> [SET TASK]: Output, please, exactly those lines of the listing that come before the line with "COL = SC.collection", along with that line itself.

===== STORED DATA =====

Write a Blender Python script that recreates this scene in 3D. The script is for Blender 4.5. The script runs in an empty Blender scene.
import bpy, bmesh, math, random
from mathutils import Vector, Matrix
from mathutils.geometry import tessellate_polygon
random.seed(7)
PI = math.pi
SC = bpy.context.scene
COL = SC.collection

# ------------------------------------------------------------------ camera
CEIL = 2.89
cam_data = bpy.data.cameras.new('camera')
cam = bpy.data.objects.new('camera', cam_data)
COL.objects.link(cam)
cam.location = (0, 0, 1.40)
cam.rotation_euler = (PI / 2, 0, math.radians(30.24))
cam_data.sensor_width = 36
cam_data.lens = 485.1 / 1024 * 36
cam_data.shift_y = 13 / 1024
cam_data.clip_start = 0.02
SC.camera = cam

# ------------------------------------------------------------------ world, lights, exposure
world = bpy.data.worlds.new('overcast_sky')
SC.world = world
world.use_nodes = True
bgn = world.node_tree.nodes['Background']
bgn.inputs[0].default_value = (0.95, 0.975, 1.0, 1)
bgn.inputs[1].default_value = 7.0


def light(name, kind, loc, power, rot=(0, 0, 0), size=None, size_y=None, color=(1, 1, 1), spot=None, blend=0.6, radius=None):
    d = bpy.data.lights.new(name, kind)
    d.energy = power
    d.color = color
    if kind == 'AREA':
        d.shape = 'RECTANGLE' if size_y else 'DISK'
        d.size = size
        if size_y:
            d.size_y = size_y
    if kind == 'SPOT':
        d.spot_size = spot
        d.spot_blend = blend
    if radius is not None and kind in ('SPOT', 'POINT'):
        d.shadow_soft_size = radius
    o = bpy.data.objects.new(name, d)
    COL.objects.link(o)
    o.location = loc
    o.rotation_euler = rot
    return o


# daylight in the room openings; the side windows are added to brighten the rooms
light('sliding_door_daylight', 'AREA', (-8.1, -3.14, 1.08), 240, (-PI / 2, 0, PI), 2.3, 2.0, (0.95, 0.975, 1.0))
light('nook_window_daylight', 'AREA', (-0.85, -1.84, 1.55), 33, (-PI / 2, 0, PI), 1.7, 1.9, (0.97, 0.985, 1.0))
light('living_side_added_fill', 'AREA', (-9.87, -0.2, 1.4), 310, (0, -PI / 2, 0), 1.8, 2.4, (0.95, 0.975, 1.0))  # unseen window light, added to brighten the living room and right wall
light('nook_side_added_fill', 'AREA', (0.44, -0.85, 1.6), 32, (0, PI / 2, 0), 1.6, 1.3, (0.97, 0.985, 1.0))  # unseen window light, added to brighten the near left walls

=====

> [PROBLEM SOLUTION]:
Write a Blender Python script that recreates this scene in 3D. The script is for Blender 4.5. The script runs in an empty Blender scene.
import bpy, bmesh, math, random
from mathutils import Vector, Matrix
from mathutils.geometry import tessellate_polygon
random.seed(7)
PI = math.pi
SC = bpy.context.scene
COL = SC.collection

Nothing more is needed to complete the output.